There were only 95 blocks generated on the Bitcoin (BTC) blockchain on Sunday, according to data presented by pseudonymous Bitcoin analyst digitalik.net.

“In last 10 years we had only 8 days with less than 100 blocks,” the analyst tweeted, referring mostly to the 2017 third-quarter period.

In an interview with Cointelegraph, digitalik.net attributed the low block time to the recent Bitcoin halving and the decreased BTC hash rate in particular:

“Many miners cannot generate a profit now because their expenses are still the same and income cut in half.”

According to the chart provided by the analyst, BTC daily block generation metric fluctuated around 100–120 blocks per day after the halving, but then dropped to just 95 blocks on Sunday.

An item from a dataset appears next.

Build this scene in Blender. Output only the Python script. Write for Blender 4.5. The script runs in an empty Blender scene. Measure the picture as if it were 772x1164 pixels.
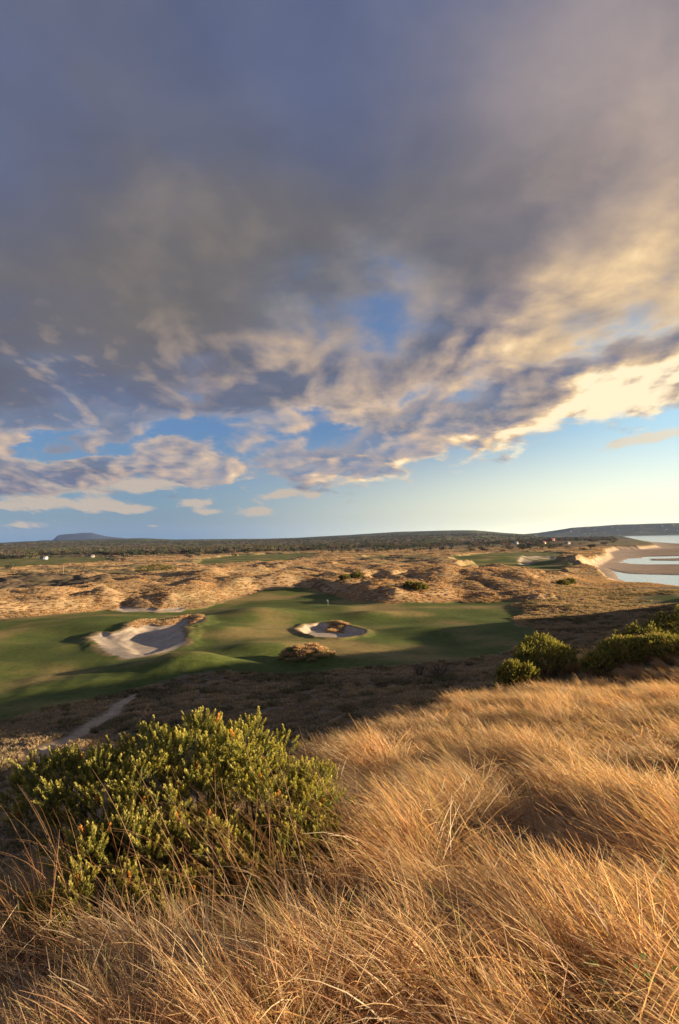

The block generation speed depends on the hash rate and Bitcoin mining difficulty, digitalik.net explained. The latter, which gets automatically adjusted every 2016 blocks, is designed so that mining one block will take approximately 10 minutes.

However, the expert is skeptical about block generation speed coming back to normal after the next recalculation, given that the BTC price stays below $10,000:

“I don't think [the] next diff adjustment will bring it back to 10 min/block. Because adjustment is done based on [the] entire period average (since last adjustment). And this average is not real current picture because it includes also one week before halving."

On the other hand, "if [the] price breaks up above 10K and keeps going up, then some of those miners might turn their equipment back on increasing hashrate.”

Other post-halving implications

As recently reported by Cointelegraph, BTC transaction fees have seen anomalous volatility amid the halving, increasing over 800% in one month.

With the block reward cut in half, around 17% of miners’ revenue now comes from transaction fees.